───── Supplied data ─────

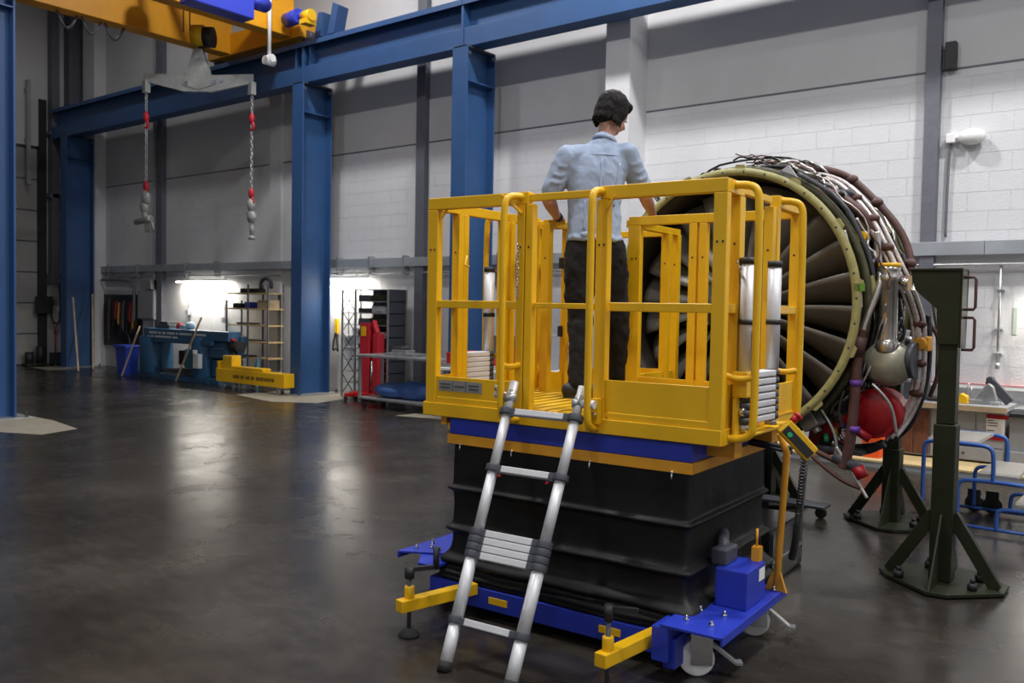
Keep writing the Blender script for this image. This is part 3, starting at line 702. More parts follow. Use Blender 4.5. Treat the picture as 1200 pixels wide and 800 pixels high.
# spinner and blades
MB().lathe([(.0, -.16), (.05, -.15), (.12, -.07), (.20, .05), (.265, .16), (.28, .42), (.0, .42)], c3, 'y', 32).build('spinner', mat('spinner_grey', (.12, .12, .12), .35, .3), EN)
def blade():
    vs = []; NR, NC = 12, 7
    for i in range(NR+1):
        s_ = i/NR; r = .265+(.888-.265)*s_
        ang = radians(24+36*s_); ch = .18+.12*s_; sweep = .05*s_*s_
        for j in range(NC+1):
            q = j/NC-.5
            x = sin(ang)*ch*q+.03*(1-4*q*q)*cos(ang); y = cos(ang)*ch*q-.03*(1-4*q*q)*sin(ang)+.30+sweep
            th = x/r*.95-.05*s_*(1-s_)
            vs.append((r*sin(th), y, r*cos(th)))
    fs = [(i*(NC+1)+j, i*(NC+1)+j+1, (i+1)*(NC+1)+j+1, (i+1)*(NC+1)+j) for i in range(NR) for j in range(NC)]
    return MB().add(vs, fs, True)
bo = blade().build('fan_blade', BLD, EN); bo.location = c3
sd = bo.modifiers.new('solid', 'SOLIDIFY'); sd.thickness = .009; sd.offset = 0
NBL = 22
for k in range(1, NBL): inst(bo, EN, c3, (0, 2*pi*k/NBL, 0))
vn = MB().box(-.006, .82, .28, .006, .98, .89).build('guide_vane', DUC, EN); vn.location = c3
for k in range(1, 36): inst(vn, EN, c3, (0, 2*pi*k/36, 0))
MB().cyl((0, .98, CZ), (0, 1.0, CZ), .92, n=48).build('rear_bulkhead', DUC, EN)
MB().lathe([(.60, 1.0), (.62, 1.3), (.52, 1.9), (.55, 2.4), (.40, 2.7), (.0, 2.7)], c3, 'y', 40).build('core_case', CAS, EN)
# accessories on the outside
def P(name, pts, r, m, it=2, n=8): return MB().tube(pts, r, n=n, smooth_iter=it).build(name, m, EN)
brown_out = [(.35, .45, 2.78), (.6, .45, 2.72), (.71, .5, 2.66), (.87, .5, 2.50), (1.02, .5, 2.33), (1.11, .5, 2.16), (1.15, .45, 1.98), (1.14, .4, 1.86)]
h = P('brown_hose', brown_out, .026, BRN)
for p in ((.71, .49, 2.655), (.89, .49, 2.48), (1.135, .46, 2.05)): MB().ell(p, (.045, .04, .035), 10).build('hose_clamp', BRN, h)
silver = [(.38, .3, 2.70), (.64, .3, 2.65), (.81, .3, 2.5), (.94, .28, 2.35), (1.05, .25, 2.15), (1.16, .25, 1.93), (1.2, .3, 1.81), (1.24, .35, 1.64), (1.25, .35, 1.38), (1.24, .35, 1.18), (1.17, .35, .99), (1.10, .3, .87)]
for k, (o_, rr_) in enumerate((((0, 0, 0), .017), ((.032, .02, .012), .013), ((-.03, .0, -.02), .011))):
    h = P('silver_pipe', [(a+o_[0], b_+o_[1], c+o_[2]) for a, b_, c in silver], rr_, BRA)
for i in (2, 3, 4, 5, 7, 8, 9):
    p = silver[i]; MB().ell(p, (.05, .03, .03), 10).build('pipe_clamp', BRN, EN)
P('brown_hose', [(.55, .25, 2.56), (.7, .25, 2.52), (.80, .25, 2.45), (.90, .28, 2.36), (.96, .3, 2.25)], .036, BRN)
h = P('brown_hose', [(.97, .1, 1.60), (.945, .1, 1.52), (.93, .1, 1.29), (.92, .1, 1.0), (.90, .1, .78), (.86, .1, .66)], .036, BRN)
for z in (1.24, .93): MB().cyl((.928, .1, z-.02), (.928, .1, z+.02), .038).build('purple_band', PUR, h)
MB().cyl((.955, .1, 1.55), (.93, .1, 1.42), .044).build('hose_end', BRN, h)
P('steel_pipe', [(1.04, .18, 1.98), (1.05, .16, 1.90), (1.01, .13, 1.76), (.97, .1, 1.62), (.965, .1, 1.56)], .024, STE)
# big bleed duct with pot
d = MB().lathe([(.058, -.27), (.058, .16), (.068, .17), (.068, .20), (.058, .21), (.07, .24), (.07, .26), (.0, .26)], (1.09, .2, 1.755), 'z', 24).lathe([(.07, -.30), (.075, -.27), (.075, -.24), (.06, -.22)], (1.09, .2, 1.755), 'z', 24).build('bleed_duct', STE, EN)
MB().lathe([(.05, .255), (.072, .26), (.07, .285), (.0, .285)], (1.09, .2, 1.755), 'z', 24).build('yellow_cap', YEL, d)
MB().ell((1.08, .27, 1.375), (.165, .15, .155), 28).lathe([(.06, .11), (.075, .13), (.075, .15), (.055, .16)], (1.09, .25, 1.36), 'z', 20).build('valve_pot', POT, EN)
MB().cyl((1.21, .3, 1.40), (1.25, .3, 1.40), .12, n=24).build('pot_cover', DPL, EN)
MB().cyl((1.0, .24, 1.03), (1.02, .42, 1.03), .168, .168, n=32).ell((1.0, .26, 1.03), (.165, .06, .165), 24).build('red_cover', RED, EN, label='large round red blanking cover')
MB().cyl((.83, .19, 1.0), (.9, .18, .92), .035).cyl((.9, .18, .92), (1.0, .2, .86), .03).build('red_cap', RED, EN)
MB().cyl((.60, .35, .80), (.66, .5, .80), .12, n=24).build('red_cover', RED, EN)
MB().ell((.99, .2, 2.05), .045, 12).build('red_cap', RED, EN)
MB().box(.80, .15, 2.16, .90, .17, 2.20).cyl((.92, .13, 2.22), (.92, .17, 2.22), .035).build('yellow_bracket', YEL, EN)
MB().box(1.20, .36, 1.46, 1.30, .46, 1.56).cyl((1.25, .33, 1.51), (1.25, .38, 1.51), .045).build('yellow_sensor', ORA, EN, bevel=.01)
P('thin_pipe', [(.83, .08, 2.26), (.90, .06, 2.05), (.955, .06, 1.86), (.965, .06, 1.74)], .009, BRA)
P('thin_pipe', [(1.0, .2, 2.25), (1.02, .2, 2.05), (1.03, .2, 1.98)], .022, STE)
P('wire', [(.70, .1, 1.04), (.78, .1, .93), (.82, .1, .81), (.80, .1, .72)], .010, GAL)
P('wire', [(1.04, .1, 1.24), (1.12, .1, 1.17), (1.17, .12, 1.08), (1.19, .14, .92)], .010, GAL)
P('wire', [(.86, .08, 1.18), (.83, .06, 1.04), (.86, .08, .93)], .010, HAR)
P('black_harness', [(1.25, .5, 1.70), (1.27, .5, 1.53), (1.27, .48, 1.29), (1.24, .45, 1.10), (1.17, .45, .93), (1.05, .45, .82), (.86, .4, .77), (.66, .4, .76)], .017, HAR)
P('black_harness', [(1.05, .35, 1.86), (1.15, .3, 1.84), (1.22, .35, 1.76), (1.26, .4, 1.60)], .028, HAR)
P('grey_pipe', [(1.26, .6, 1.78), (1.30, .6, 1.55), (1.30, .6, 1.25)], .022, STE)
P('brown_hose', [(1.24, .5, 1.68), (1.33, .55, 1.52), (1.33, .5, 1.30), (1.28, .5, 1.15)], .014, BRN)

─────

Restate the full listing verbatim and drop every picture.

Keep writing the Blender script for this image. This is part 3, starting at line 702. More parts follow. Use Blender 4.5. Treat the picture as 1200 pixels wide and 800 pixels high.
# spinner and blades
MB().lathe([(.0, -.16), (.05, -.15), (.12, -.07), (.20, .05), (.265, .16), (.28, .42), (.0, .42)], c3, 'y', 32).build('spinner', mat('spinner_grey', (.12, .12, .12), .35, .3), EN)
def blade():
    vs = []; NR, NC = 12, 7
    for i in range(NR+1):
        s_ = i/NR; r = .265+(.888-.265)*s_
        ang = radians(24+36*s_); ch = .18+.12*s_; sweep = .05*s_*s_
        for j in range(NC+1):
            q = j/NC-.5
            x = sin(ang)*ch*q+.03*(1-4*q*q)*cos(ang); y = cos(ang)*ch*q-.03*(1-4*q*q)*sin(ang)+.30+sweep
            th = x/r*.95-.05*s_*(1-s_)
            vs.append((r*sin(th), y, r*cos(th)))
    fs = [(i*(NC+1)+j, i*(NC+1)+j+1, (i+1)*(NC+1)+j+1, (i+1)*(NC+1)+j) for i in range(NR) for j in range(NC)]
    return MB().add(vs, fs, True)
bo = blade().build('fan_blade', BLD, EN); bo.location = c3
sd = bo.modifiers.new('solid', 'SOLIDIFY'); sd.thickness = .009; sd.offset = 0
NBL = 22
for k in range(1, NBL): inst(bo, EN, c3, (0, 2*pi*k/NBL, 0))
vn = MB().box(-.006, .82, .28, .006, .98, .89).build('guide_vane', DUC, EN); vn.location = c3
for k in range(1, 36): inst(vn, EN, c3, (0, 2*pi*k/36, 0))
MB().cyl((0, .98, CZ), (0, 1.0, CZ), .92, n=48).build('rear_bulkhead', DUC, EN)
MB().lathe([(.60, 1.0), (.62, 1.3), (.52, 1.9), (.55, 2.4), (.40, 2.7), (.0, 2.7)], c3, 'y', 40).build('core_case', CAS, EN)
# accessories on the outside
def P(name, pts, r, m, it=2, n=8): return MB().tube(pts, r, n=n, smooth_iter=it).build(name, m, EN)
brown_out = [(.35, .45, 2.78), (.6, .45, 2.72), (.71, .5, 2.66), (.87, .5, 2.50), (1.02, .5, 2.33), (1.11, .5, 2.16), (1.15, .45, 1.98), (1.14, .4, 1.86)]
h = P('brown_hose', brown_out, .026, BRN)
for p in ((.71, .49, 2.655), (.89, .49, 2.48), (1.135, .46, 2.05)): MB().ell(p, (.045, .04, .035), 10).build('hose_clamp', BRN, h)
silver = [(.38, .3, 2.70), (.64, .3, 2.65), (.81, .3, 2.5), (.94, .28, 2.35), (1.05, .25, 2.15), (1.16, .25, 1.93), (1.2, .3, 1.81), (1.24, .35, 1.64), (1.25, .35, 1.38), (1.24, .35, 1.18), (1.17, .35, .99), (1.10, .3, .87)]
for k, (o_, rr_) in enumerate((((0, 0, 0), .017), ((.032, .02, .012), .013), ((-.03, .0, -.02), .011))):
    h = P('silver_pipe', [(a+o_[0], b_+o_[1], c+o_[2]) for a, b_, c in silver], rr_, BRA)
for i in (2, 3, 4, 5, 7, 8, 9):
    p = silver[i]; MB().ell(p, (.05, .03, .03), 10).build('pipe_clamp', BRN, EN)
P('brown_hose', [(.55, .25, 2.56), (.7, .25, 2.52), (.80, .25, 2.45), (.90, .28, 2.36), (.96, .3, 2.25)], .036, BRN)
h = P('brown_hose', [(.97, .1, 1.60), (.945, .1, 1.52), (.93, .1, 1.29), (.92, .1, 1.0), (.90, .1, .78), (.86, .1, .66)], .036, BRN)
for z in (1.24, .93): MB().cyl((.928, .1, z-.02), (.928, .1, z+.02), .038).build('purple_band', PUR, h)
MB().cyl((.955, .1, 1.55), (.93, .1, 1.42), .044).build('hose_end', BRN, h)
P('steel_pipe', [(1.04, .18, 1.98), (1.05, .16, 1.90), (1.01, .13, 1.76), (.97, .1, 1.62), (.965, .1, 1.56)], .024, STE)
# big bleed duct with pot
d = MB().lathe([(.058, -.27), (.058, .16), (.068, .17), (.068, .20), (.058, .21), (.07, .24), (.07, .26), (.0, .26)], (1.09, .2, 1.755), 'z', 24).lathe([(.07, -.30), (.075, -.27), (.075, -.24), (.06, -.22)], (1.09, .2, 1.755), 'z', 24).build('bleed_duct', STE, EN)
MB().lathe([(.05, .255), (.072, .26), (.07, .285), (.0, .285)], (1.09, .2, 1.755), 'z', 24).build('yellow_cap', YEL, d)
MB().ell((1.08, .27, 1.375), (.165, .15, .155), 28).lathe([(.06, .11), (.075, .13), (.075, .15), (.055, .16)], (1.09, .25, 1.36), 'z', 20).build('valve_pot', POT, EN)
MB().cyl((1.21, .3, 1.40), (1.25, .3, 1.40), .12, n=24).build('pot_cover', DPL, EN)
MB().cyl((1.0, .24, 1.03), (1.02, .42, 1.03), .168, .168, n=32).ell((1.0, .26, 1.03), (.165, .06, .165), 24).build('red_cover', RED, EN, label='large round red blanking cover')
MB().cyl((.83, .19, 1.0), (.9, .18, .92), .035).cyl((.9, .18, .92), (1.0, .2, .86), .03).build('red_cap', RED, EN)
MB().cyl((.60, .35, .80), (.66, .5, .80), .12, n=24).build('red_cover', RED, EN)
MB().ell((.99, .2, 2.05), .045, 12).build('red_cap', RED, EN)
MB().box(.80, .15, 2.16, .90, .17, 2.20).cyl((.92, .13, 2.22), (.92, .17, 2.22), .035).build('yellow_bracket', YEL, EN)
MB().box(1.20, .36, 1.46, 1.30, .46, 1.56).cyl((1.25, .33, 1.51), (1.25, .38, 1.51), .045).build('yellow_sensor', ORA, EN, bevel=.01)
P('thin_pipe', [(.83, .08, 2.26), (.90, .06, 2.05), (.955, .06, 1.86), (.965, .06, 1.74)], .009, BRA)
P('thin_pipe', [(1.0, .2, 2.25), (1.02, .2, 2.05), (1.03, .2, 1.98)], .022, STE)
P('wire', [(.70, .1, 1.04), (.78, .1, .93), (.82, .1, .81), (.80, .1, .72)], .010, GAL)
P('wire', [(1.04, .1, 1.24), (1.12, .1, 1.17), (1.17, .12, 1.08), (1.19, .14, .92)], .010, GAL)
P('wire', [(.86, .08, 1.18), (.83, .06, 1.04), (.86, .08, .93)], .010, HAR)
P('black_harness', [(1.25, .5, 1.70), (1.27, .5, 1.53), (1.27, .48, 1.29), (1.24, .45, 1.10), (1.17, .45, .93), (1.05, .45, .82), (.86, .4, .77), (.66, .4, .76)], .017, HAR)
P('black_harness', [(1.05, .35, 1.86), (1.15, .3, 1.84), (1.22, .35, 1.76), (1.26, .4, 1.60)], .028, HAR)
P('grey_pipe', [(1.26, .6, 1.78), (1.30, .6, 1.55), (1.30, .6, 1.25)], .022, STE)
P('brown_hose', [(1.24, .5, 1.68), (1.33, .55, 1.52), (1.33, .5, 1.30), (1.28, .5, 1.15)], .014, BRN)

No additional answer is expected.